▶ [Task details] Return, exactly as written, the lines that start at the one holding "What Blender Python" and end at the one holding "return c * r + s * u, -s * r + c * u, f", with both of those lines kept. Skip any pictures.

[START Dataset]

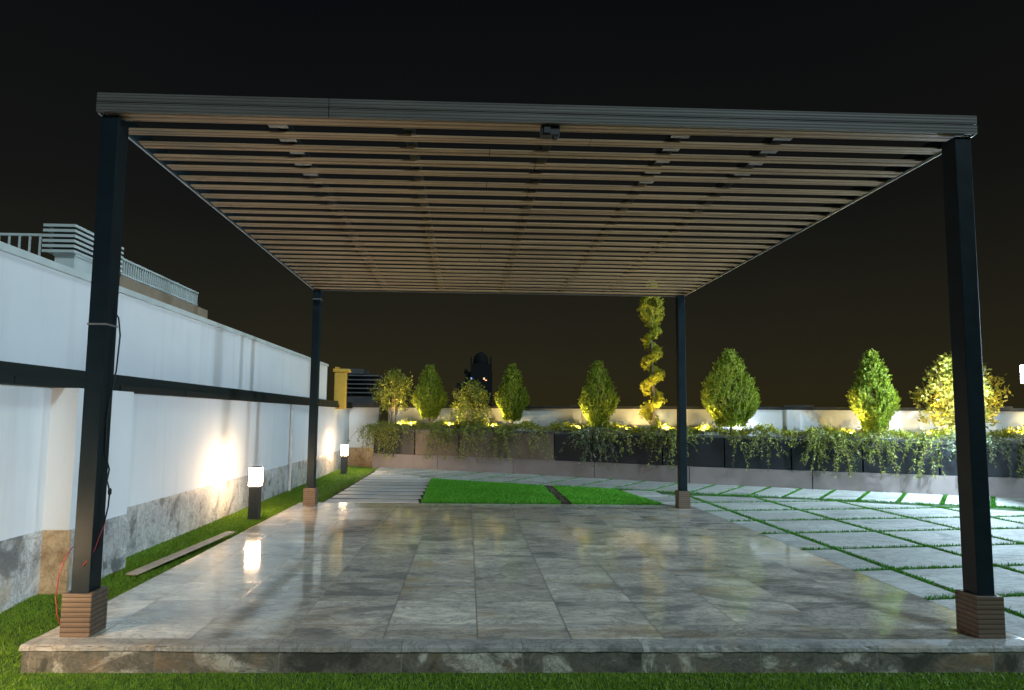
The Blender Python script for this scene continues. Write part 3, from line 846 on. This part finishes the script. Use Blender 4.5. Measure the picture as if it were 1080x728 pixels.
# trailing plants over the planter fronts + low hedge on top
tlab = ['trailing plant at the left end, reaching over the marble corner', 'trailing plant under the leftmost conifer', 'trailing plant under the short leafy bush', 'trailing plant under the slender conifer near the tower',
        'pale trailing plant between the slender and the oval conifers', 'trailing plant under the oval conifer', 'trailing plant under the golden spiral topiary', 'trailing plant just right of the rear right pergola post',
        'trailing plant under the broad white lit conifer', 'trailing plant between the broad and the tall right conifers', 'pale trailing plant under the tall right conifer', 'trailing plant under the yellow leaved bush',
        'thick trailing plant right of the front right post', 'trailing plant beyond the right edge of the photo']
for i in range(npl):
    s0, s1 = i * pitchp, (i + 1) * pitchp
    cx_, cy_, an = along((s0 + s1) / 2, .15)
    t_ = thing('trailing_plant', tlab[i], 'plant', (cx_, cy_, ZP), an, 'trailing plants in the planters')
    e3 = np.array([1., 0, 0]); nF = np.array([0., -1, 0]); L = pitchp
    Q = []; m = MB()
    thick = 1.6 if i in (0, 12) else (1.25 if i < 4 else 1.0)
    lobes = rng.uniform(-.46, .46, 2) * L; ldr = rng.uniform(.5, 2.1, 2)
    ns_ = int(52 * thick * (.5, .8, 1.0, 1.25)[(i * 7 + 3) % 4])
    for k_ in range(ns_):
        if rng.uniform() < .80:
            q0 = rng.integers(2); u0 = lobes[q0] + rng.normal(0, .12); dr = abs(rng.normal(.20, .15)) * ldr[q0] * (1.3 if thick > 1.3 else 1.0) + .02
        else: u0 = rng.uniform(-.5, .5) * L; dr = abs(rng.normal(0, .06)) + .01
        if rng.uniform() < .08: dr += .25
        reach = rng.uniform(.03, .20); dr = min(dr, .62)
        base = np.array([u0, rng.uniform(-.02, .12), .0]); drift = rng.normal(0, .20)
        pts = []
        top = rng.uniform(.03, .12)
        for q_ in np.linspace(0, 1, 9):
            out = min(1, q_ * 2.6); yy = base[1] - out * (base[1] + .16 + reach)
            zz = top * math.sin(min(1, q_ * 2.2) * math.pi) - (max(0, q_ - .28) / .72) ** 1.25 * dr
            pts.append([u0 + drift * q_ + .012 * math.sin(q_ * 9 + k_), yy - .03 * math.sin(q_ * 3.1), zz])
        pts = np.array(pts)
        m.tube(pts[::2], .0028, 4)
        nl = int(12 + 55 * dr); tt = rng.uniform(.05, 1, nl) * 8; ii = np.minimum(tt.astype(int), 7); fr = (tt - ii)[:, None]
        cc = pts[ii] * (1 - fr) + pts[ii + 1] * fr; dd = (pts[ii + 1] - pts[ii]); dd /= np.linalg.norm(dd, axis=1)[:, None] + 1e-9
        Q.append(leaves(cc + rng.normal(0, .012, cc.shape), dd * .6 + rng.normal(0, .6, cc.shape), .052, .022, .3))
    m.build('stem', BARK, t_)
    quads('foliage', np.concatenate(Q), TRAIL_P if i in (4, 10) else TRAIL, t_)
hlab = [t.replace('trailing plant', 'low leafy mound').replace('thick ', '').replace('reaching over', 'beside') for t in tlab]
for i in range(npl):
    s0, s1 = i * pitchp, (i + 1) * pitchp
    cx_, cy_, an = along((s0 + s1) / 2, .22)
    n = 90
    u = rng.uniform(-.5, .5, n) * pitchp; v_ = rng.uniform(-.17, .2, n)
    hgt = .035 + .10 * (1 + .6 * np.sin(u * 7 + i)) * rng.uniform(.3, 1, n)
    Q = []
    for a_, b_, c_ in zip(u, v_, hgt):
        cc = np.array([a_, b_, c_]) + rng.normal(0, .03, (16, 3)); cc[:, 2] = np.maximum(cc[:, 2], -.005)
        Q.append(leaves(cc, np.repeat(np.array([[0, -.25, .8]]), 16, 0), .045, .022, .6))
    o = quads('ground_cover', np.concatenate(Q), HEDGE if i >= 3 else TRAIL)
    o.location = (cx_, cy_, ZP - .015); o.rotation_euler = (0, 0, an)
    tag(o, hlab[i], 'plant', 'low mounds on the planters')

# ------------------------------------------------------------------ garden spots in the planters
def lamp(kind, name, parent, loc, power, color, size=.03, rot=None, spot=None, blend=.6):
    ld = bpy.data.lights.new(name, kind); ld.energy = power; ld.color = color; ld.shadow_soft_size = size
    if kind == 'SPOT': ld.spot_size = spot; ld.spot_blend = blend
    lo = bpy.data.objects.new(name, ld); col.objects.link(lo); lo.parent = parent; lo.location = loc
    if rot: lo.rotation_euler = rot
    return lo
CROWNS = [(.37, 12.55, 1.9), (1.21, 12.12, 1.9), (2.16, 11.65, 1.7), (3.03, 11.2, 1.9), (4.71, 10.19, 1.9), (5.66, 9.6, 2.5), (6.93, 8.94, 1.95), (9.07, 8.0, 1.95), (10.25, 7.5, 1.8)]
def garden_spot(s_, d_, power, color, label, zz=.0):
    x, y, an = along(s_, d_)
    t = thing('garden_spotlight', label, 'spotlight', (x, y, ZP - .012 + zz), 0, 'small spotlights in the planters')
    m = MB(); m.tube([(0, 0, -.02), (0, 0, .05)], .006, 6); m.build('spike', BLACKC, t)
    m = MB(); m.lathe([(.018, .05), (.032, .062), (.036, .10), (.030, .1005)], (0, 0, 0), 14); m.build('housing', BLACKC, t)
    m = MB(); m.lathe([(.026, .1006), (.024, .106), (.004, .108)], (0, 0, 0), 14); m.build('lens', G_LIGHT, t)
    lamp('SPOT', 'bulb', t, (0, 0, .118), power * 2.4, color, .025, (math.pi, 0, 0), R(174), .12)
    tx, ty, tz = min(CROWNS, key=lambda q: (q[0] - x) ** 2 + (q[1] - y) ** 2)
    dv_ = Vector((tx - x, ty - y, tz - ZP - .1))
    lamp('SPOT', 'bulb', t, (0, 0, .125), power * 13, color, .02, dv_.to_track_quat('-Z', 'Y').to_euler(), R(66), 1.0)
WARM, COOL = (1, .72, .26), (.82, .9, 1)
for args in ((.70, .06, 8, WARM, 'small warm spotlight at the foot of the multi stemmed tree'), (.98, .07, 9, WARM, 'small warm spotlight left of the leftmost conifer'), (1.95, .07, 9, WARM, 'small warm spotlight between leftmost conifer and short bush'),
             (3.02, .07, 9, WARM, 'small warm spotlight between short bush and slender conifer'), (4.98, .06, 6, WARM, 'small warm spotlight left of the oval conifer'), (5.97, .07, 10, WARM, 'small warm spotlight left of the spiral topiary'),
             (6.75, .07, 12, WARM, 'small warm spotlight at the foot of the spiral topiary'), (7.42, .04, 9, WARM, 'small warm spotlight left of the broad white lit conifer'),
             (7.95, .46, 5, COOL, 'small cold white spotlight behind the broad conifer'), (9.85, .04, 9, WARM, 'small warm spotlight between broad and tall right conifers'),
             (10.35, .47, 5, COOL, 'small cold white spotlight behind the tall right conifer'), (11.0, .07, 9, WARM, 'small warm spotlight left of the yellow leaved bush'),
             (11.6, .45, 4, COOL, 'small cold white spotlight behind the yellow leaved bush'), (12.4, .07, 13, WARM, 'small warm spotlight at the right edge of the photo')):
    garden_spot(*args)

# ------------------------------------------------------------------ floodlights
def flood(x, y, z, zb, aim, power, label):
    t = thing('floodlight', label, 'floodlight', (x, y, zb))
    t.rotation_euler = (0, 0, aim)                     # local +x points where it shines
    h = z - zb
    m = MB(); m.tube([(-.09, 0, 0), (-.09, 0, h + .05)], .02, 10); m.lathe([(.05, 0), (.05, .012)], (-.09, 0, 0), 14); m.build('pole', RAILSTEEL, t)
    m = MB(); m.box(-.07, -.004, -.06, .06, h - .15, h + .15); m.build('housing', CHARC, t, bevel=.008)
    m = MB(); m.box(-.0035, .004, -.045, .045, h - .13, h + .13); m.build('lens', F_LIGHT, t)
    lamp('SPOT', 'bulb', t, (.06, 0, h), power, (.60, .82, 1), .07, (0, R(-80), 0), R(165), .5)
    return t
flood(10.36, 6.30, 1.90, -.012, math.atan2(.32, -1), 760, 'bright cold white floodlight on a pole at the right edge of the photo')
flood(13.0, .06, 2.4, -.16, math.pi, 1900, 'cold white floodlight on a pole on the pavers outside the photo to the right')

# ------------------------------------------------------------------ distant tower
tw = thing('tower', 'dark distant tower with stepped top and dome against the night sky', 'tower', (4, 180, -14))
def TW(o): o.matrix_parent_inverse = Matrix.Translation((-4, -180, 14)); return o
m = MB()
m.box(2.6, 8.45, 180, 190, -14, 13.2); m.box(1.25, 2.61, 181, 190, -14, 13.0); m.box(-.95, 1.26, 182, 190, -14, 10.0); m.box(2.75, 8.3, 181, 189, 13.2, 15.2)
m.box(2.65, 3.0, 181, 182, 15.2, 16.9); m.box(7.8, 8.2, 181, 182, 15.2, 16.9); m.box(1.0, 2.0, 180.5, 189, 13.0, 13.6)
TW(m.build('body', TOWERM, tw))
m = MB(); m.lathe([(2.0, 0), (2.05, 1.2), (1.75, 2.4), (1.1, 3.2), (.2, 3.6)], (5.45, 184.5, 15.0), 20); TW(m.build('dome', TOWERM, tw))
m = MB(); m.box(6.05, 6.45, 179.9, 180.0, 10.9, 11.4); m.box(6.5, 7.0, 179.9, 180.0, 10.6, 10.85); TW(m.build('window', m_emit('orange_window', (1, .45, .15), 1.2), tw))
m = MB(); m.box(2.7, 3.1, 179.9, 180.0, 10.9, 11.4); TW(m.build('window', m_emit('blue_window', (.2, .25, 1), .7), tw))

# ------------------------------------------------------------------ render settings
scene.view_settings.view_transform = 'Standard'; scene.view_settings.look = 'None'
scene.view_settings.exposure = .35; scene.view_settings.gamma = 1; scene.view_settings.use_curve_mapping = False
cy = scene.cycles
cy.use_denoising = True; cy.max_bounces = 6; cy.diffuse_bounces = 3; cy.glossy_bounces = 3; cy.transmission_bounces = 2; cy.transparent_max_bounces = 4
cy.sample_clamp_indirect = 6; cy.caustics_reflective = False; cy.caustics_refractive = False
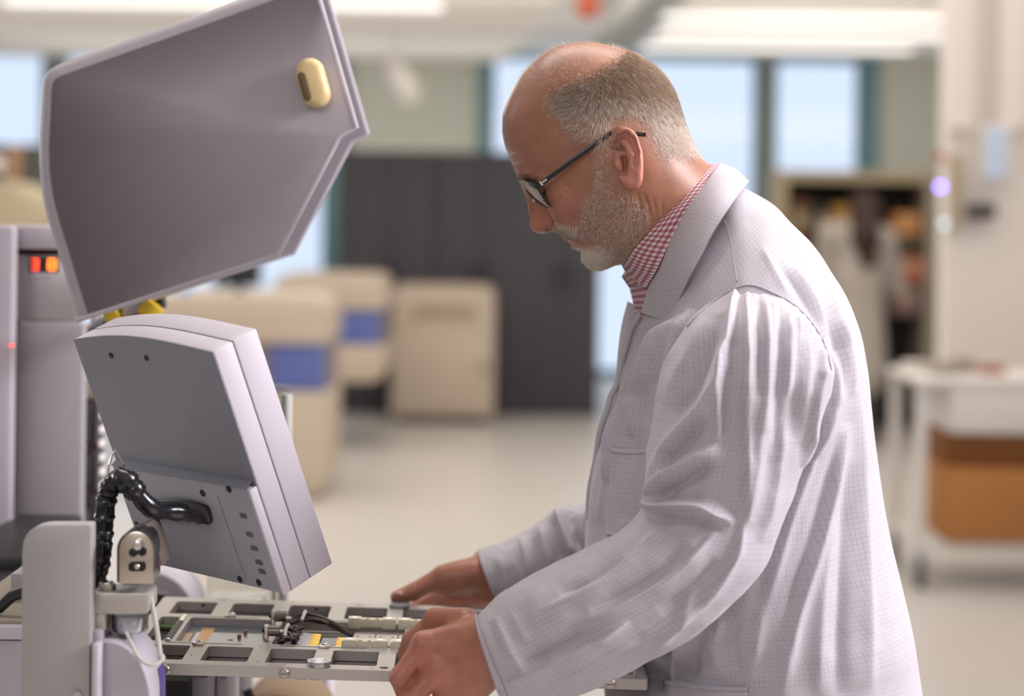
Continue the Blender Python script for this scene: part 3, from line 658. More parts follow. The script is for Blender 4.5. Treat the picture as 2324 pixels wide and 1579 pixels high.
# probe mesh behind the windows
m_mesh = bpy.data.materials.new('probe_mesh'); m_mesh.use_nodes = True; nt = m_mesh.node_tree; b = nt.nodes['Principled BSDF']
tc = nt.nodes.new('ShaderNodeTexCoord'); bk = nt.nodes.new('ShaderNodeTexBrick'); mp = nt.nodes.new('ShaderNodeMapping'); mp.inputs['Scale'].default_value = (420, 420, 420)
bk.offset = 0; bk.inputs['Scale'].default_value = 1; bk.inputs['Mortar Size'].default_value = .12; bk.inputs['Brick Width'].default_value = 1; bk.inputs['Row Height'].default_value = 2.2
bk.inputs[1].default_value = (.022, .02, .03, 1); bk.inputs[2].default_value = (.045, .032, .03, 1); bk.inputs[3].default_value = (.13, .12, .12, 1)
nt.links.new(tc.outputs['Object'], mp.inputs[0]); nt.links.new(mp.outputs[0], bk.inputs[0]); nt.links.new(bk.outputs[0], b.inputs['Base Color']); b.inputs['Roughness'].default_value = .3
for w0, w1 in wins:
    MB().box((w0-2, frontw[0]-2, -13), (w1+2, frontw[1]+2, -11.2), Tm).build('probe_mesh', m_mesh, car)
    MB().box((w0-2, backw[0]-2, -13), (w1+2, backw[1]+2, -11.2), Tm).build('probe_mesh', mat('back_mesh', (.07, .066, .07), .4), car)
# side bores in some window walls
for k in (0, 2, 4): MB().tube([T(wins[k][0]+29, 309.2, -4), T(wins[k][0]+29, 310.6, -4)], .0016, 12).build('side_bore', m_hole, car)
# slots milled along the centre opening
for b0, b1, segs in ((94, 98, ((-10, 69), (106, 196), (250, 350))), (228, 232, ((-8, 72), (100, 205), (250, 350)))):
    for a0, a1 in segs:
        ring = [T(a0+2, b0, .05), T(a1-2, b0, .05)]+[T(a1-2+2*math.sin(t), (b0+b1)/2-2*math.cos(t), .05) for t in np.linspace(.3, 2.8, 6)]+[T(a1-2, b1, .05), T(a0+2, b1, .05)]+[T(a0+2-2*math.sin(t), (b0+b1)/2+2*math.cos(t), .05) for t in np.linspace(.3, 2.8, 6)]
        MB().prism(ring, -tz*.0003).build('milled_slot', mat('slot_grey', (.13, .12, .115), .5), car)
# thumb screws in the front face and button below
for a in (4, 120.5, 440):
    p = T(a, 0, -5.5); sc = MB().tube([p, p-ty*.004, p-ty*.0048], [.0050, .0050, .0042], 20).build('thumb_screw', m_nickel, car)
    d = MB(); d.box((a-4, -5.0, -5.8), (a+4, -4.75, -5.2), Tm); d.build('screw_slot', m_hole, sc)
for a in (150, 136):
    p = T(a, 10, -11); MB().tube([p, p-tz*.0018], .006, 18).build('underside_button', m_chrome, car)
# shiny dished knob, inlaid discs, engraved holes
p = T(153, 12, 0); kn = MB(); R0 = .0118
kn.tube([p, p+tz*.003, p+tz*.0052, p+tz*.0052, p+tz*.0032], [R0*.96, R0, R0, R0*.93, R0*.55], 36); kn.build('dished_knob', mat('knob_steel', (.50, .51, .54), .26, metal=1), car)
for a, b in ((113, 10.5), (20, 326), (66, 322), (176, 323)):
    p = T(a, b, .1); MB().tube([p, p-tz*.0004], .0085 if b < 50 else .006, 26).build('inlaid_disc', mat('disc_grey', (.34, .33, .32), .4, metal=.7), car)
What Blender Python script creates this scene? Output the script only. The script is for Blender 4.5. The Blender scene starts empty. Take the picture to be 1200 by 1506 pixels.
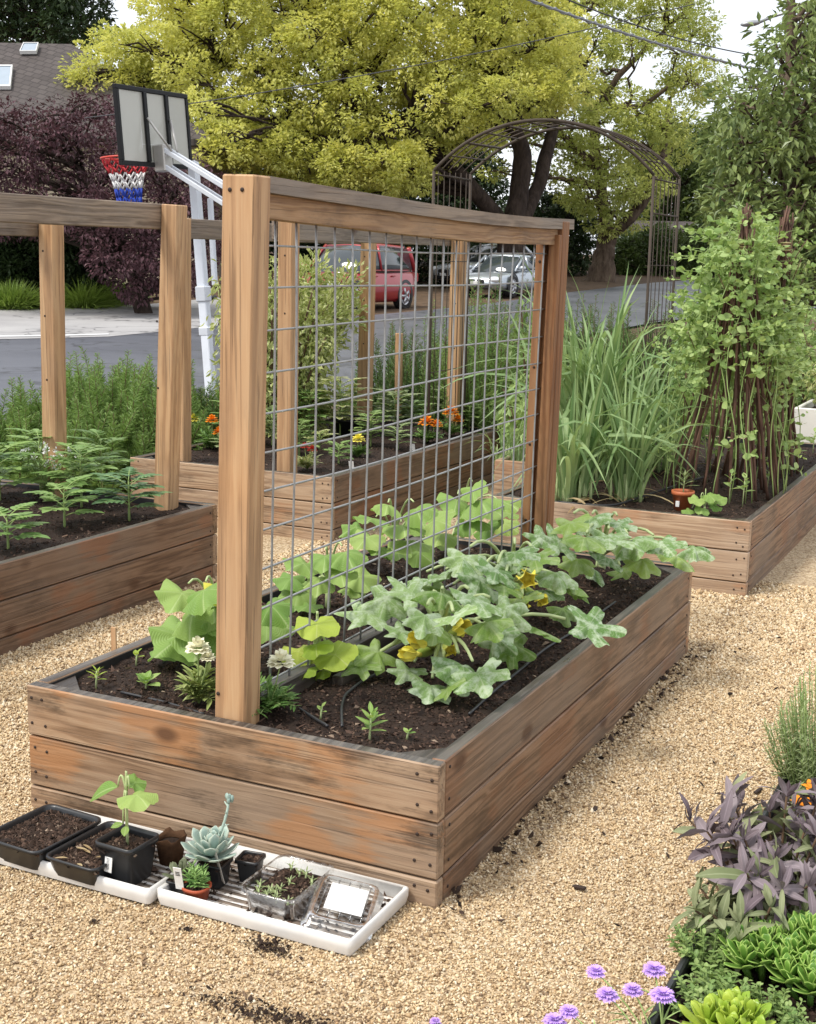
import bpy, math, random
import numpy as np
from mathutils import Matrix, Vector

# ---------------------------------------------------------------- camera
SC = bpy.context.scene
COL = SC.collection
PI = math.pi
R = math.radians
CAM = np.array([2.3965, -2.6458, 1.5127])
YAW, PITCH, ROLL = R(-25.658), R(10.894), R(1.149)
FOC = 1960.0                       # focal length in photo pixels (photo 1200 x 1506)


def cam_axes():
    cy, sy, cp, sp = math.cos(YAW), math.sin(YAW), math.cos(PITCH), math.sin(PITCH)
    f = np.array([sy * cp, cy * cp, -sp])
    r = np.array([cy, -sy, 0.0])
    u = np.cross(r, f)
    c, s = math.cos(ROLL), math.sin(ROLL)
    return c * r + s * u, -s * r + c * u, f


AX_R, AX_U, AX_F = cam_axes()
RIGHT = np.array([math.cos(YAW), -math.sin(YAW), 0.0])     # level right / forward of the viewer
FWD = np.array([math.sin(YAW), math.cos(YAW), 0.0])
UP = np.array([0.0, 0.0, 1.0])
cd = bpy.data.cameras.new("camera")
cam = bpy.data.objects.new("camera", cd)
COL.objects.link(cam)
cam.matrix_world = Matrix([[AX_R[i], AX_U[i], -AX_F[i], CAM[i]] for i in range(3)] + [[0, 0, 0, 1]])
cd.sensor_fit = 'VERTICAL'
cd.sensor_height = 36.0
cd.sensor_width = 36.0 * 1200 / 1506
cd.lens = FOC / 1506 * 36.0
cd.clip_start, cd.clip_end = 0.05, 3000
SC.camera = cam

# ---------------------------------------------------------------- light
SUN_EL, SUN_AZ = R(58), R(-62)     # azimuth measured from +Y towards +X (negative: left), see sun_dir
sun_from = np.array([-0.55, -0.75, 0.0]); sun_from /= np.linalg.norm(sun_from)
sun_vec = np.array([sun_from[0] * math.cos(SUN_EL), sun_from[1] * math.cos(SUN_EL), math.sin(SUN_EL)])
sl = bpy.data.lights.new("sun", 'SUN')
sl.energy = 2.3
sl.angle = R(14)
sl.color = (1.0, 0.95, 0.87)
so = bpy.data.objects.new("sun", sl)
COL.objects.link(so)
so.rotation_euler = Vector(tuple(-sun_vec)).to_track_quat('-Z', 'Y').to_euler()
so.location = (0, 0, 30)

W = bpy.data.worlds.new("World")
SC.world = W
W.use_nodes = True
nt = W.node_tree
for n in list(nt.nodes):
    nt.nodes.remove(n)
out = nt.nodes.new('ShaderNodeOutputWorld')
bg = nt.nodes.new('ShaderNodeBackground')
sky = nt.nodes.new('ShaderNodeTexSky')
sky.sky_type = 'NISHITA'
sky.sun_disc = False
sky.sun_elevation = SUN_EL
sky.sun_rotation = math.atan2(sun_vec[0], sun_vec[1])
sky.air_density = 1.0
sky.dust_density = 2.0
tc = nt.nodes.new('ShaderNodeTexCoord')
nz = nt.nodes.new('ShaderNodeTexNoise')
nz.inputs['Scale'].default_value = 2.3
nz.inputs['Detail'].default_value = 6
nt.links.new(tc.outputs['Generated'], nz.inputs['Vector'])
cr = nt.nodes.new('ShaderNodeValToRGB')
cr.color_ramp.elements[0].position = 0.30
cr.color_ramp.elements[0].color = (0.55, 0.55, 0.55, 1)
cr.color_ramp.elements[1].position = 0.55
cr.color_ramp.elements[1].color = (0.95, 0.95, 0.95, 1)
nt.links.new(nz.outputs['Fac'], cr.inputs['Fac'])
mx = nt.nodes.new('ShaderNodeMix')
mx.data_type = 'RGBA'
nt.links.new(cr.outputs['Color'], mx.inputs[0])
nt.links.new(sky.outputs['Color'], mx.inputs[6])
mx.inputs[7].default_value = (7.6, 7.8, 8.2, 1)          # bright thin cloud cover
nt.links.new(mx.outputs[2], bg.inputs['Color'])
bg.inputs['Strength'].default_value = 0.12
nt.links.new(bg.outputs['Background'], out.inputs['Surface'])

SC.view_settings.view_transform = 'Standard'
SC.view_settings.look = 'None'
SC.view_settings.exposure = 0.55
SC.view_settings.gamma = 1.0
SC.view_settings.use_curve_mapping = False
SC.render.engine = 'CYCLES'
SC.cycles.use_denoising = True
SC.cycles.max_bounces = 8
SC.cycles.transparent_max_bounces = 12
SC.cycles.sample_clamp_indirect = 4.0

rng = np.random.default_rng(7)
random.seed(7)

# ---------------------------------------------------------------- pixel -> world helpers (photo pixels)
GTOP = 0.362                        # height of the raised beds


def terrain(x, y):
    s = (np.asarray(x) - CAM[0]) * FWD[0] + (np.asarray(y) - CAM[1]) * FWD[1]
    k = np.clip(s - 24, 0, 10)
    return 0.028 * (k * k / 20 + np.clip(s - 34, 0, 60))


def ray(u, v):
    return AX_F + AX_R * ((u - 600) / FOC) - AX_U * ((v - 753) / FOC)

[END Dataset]

▶ [Response to the exercise]
What Blender Python script creates this scene? Output the script only. The script is for Blender 4.5. The Blender scene starts empty. Take the picture to be 1200 by 1506 pixels.
import bpy, math, random
import numpy as np
from mathutils import Matrix, Vector

# ---------------------------------------------------------------- camera
SC = bpy.context.scene
COL = SC.collection
PI = math.pi
R = math.radians
CAM = np.array([2.3965, -2.6458, 1.5127])
YAW, PITCH, ROLL = R(-25.658), R(10.894), R(1.149)
FOC = 1960.0                       # focal length in photo pixels (photo 1200 x 1506)


def cam_axes():
    cy, sy, cp, sp = math.cos(YAW), math.sin(YAW), math.cos(PITCH), math.sin(PITCH)
    f = np.array([sy * cp, cy * cp, -sp])
    r = np.array([cy, -sy, 0.0])
    u = np.cross(r, f)
    c, s = math.cos(ROLL), math.sin(ROLL)
    return c * r + s * u, -s * r + c * u, f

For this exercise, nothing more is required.